The marginal value-cost ratio (MVCR) is computed as the MP multiplied by
the input-output price ratio, while the average value-cost ratio (AVCR)
is the AP multiplied by the input-output price ratio. An AVCR value
exceeding 1 indicates profitability, strictly speaking, although an AVCR
value of 2 is often used as a shorthand criterion for gauging the
economic attractiveness of an investment from the perspective of a
risk-averse farmer. Similarly, while an MVCR value of 0 indicates the
optimal input level for a risk-neutral farmer (because marginal returns
are zero), MVCR values of 1 or greater are often used as more reasonable
indicators of acceptable minimum marginal returns, under assumptions of
risk-aversion and imperfectly observed production or transactions costs.
Table 7 summarizes these measures for the different price ratio
assumptions, using the estimation results from the FE model with
N*POXC*log(rainfall) interactions (column 6 in table 2). This
specification produces the highest estimated agronomic response of maize
to N. As such, these results may be taken as an upper bound to the
actual profitability of fertilizer in our survey area.
Results indicate relatively low rates of profitability, regardless of
the assumption: the average MVCR ranges from 2.85 (at the market price
ratio of 0.22) to 1.116 (when the farmgate price ratio is 0.09). While
most farmers apply at rates below the economically efficient rate for a
risk-neutral farmer (i.e. where MVCR=0), the share of farmers with
MVCR>1 drops notably with price ratio reductions, and the
share of farmers with MVCR>2 drops even faster. As
discussed elsewhere (e.g. Sheahan et al., 2013; Xu et al., 2009), an
MVCR of 2 may be a more appropriate “optimal” level of input usage,
under the assumption that a risk-averse farmer will require a marginal
return of at least this magnitude.
AVCR estimates show similar cross-sectional variability, with mean
values ranging between 2.60 (at price ratio=0.22) to 1.06 (at price
ratio=0.09). It is common to use an AVCR of 1.5 or 2 as a minimal
threshold of profitability sufficient to incentivize risk-averse
smallholder farmers to use fertilizer, to account for risk aversity and
unobserved transactions costs in production and marketing (e.g. Xu et
al., 2009; Sheahan et al., 2013). While most farmers in the sample have
AVCR estimates exceeding 1, the share with AVCR estimates exceeding 1.5
or 2 is very sensitive to price ratio assumptions: at a price ratio of
0.15 only 71% and 22% of our sample has an AVCR exceeding 1.5 and 2,
respectively. Our results suggest that under even moderate uncertainty
about farm gate prices, the magnitude of the MVCR and AVCR estimates may
be insufficient to motivate farmers to make risky fertilizer
investments.
These findings suggest that even where agronomic returns are positive
and of magnitudes generally considered conducive to investment, the
incorporation of “last mile” transportation costs may quickly
attenuate the economic attractiveness of these investments (e.g., Minten
et al., 2013). The implications of economic remoteness have been well
described (e.g. Minten & Stifel, 2004; Chamberlin & Jayne, 2013).

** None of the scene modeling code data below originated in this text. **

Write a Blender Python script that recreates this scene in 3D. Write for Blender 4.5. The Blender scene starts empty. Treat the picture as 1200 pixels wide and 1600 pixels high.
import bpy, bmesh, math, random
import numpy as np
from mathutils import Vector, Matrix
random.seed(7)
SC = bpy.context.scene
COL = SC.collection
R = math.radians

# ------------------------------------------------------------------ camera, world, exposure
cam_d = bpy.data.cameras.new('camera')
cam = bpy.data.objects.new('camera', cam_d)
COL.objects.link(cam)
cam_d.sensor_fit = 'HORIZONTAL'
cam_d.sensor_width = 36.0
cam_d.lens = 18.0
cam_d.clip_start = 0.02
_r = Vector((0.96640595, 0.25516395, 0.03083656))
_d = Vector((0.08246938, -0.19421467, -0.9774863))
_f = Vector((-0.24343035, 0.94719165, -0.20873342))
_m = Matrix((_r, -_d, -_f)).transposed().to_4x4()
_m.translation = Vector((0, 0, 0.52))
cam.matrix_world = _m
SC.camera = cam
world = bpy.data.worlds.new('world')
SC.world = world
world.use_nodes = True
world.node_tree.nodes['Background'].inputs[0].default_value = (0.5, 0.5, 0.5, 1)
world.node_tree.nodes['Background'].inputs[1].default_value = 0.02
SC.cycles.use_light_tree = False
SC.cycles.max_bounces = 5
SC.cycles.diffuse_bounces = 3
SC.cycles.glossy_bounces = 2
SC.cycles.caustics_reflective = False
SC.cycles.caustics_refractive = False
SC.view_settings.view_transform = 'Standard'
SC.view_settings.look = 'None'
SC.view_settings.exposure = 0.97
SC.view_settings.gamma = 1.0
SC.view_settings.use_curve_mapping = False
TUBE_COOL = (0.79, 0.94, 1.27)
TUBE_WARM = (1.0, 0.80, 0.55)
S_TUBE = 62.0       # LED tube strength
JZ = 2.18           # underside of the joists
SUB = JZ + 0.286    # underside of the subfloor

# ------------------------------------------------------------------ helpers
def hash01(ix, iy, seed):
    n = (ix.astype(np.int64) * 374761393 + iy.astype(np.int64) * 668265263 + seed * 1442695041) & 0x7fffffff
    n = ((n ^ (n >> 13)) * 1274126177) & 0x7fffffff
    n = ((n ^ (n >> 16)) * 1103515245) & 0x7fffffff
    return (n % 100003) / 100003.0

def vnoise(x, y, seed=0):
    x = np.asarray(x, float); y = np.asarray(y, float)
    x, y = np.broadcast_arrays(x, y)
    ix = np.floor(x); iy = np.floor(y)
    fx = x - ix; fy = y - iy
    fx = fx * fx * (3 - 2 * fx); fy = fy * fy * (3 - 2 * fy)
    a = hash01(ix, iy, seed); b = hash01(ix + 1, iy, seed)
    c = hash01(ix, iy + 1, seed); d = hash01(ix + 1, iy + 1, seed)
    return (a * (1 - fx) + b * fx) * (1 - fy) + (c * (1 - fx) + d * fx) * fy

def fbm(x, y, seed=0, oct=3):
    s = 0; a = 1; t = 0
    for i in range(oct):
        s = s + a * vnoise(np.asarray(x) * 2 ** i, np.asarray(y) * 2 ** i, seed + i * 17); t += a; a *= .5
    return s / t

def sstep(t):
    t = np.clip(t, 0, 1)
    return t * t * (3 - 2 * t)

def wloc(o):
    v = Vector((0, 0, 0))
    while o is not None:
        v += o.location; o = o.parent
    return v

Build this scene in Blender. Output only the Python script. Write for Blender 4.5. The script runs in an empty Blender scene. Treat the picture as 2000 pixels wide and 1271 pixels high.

Adding uncertainty around the actual costs of last mile transportation
(which is the reality for many farmers in rural Tanzania) will only
magnify the disincentivizing effects of these transfer costs on
fertilizer investments. The fact that active soil carbon is an
empirically important driver of agronomic responses may help to target
attention to where these market remoteness effects may be especially
magnified. Figure 2 shows the AVCR calculated at a price ratio of 0.15
as a non-parametric function of active carbon. This graph illustrates
that at lower levels of soil carbon the agronomic use efficiency of
nitrogen is likely to be insufficient to be an attractive investment for
risk averse farmers, even in average rainfall years. When we
additionally consider the estimated impacts on profitability of seasonal
rainfall (Figure 3), we can clearly see the sensitivity of expected
profitability calculations to stochastic factors.